Das Ordnungsamt soll nach den Vorstellungen der rot-grünen Zählgemeinschaft die Partei Die Linke übernehmen. “Wir waren überrascht: Das Ordnungsamt ist erst einmal nicht so naheliegend. Doch wir werden die Aufgaben jetzt anpacken. Um den öffentlichen Raum wird es in den nächsten Jahren sicherlich noch Auseinandersetzungen geben“, sagte mir Sarah Nagel am Dienstag. Eine Mitgliederversammlung der Neuköllner Linken hatte sie am Abend zuvor als Stadtratskandidatin nominiert. Auf der Versammlung, die nach ihrer Einschätzung „lebendig diskutierte“, setzte sie sich in einer Abstimmung gegen Ahmed Abed durch. Die Neuköllner Linke erzielte bei der BVV-Wahl mit 2,8 Prozentpunkten die größten Stimmengewinne aller Parteien und kam auf 15,0 Prozent. „Ich freue mich, dass wir unser Wahlziel erreicht haben und erstmals ein Ressort im Neuköllner Bezirksamt besetzen können“, sagte mir Nagel am Telefon. „Wir fordern schon lange, die stigmatisierenden Razzien in Shisha-Bars und Spätis zu beenden. Hier ist eine Aufarbeitung nötig“, erklärte sie weiter. „Wir wollen Politik für die Neuköllnerinnen und Neuköllner machen, nicht für diejenigen, die Profite aus unseren Kiezen schlagen wollen.

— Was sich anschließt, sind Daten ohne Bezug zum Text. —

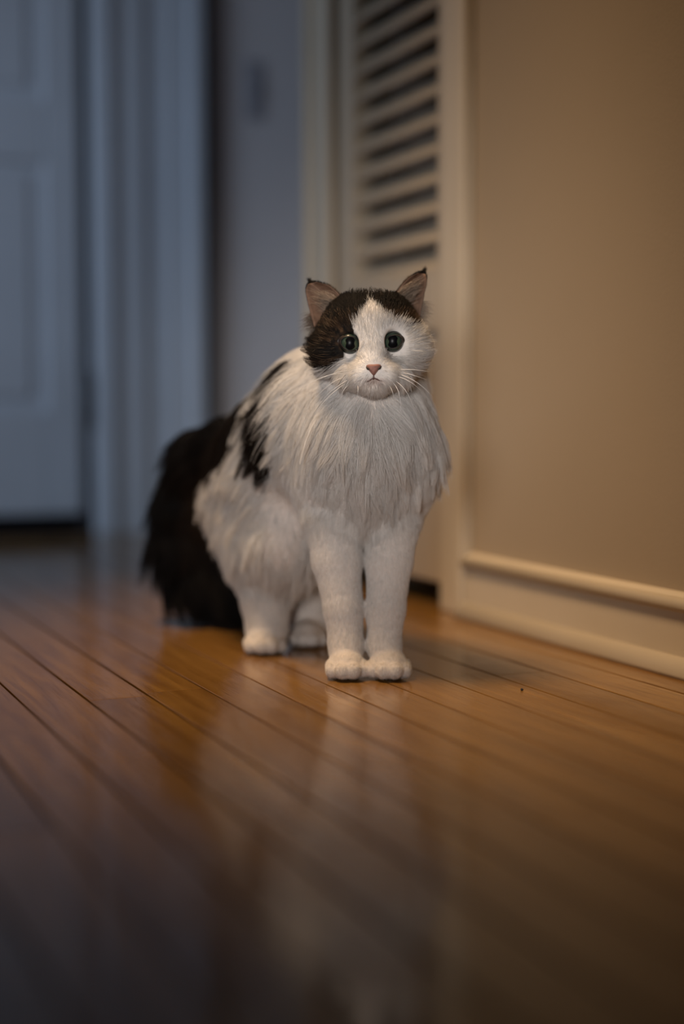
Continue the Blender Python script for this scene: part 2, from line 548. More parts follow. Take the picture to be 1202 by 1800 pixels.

Deshalb können wir uns zum Beispiel gut vorstellen, dass illegale Hostels und Ferienwohnungen stärker kontrolliert werden“, ergänzte sie. Sarah Nagel ist Regionalwissenschaftlerin und arbeitete bisher im Bereich Strategie und Grundsatzfragen der Bundesgeschäftsstelle der Partei Die Linke.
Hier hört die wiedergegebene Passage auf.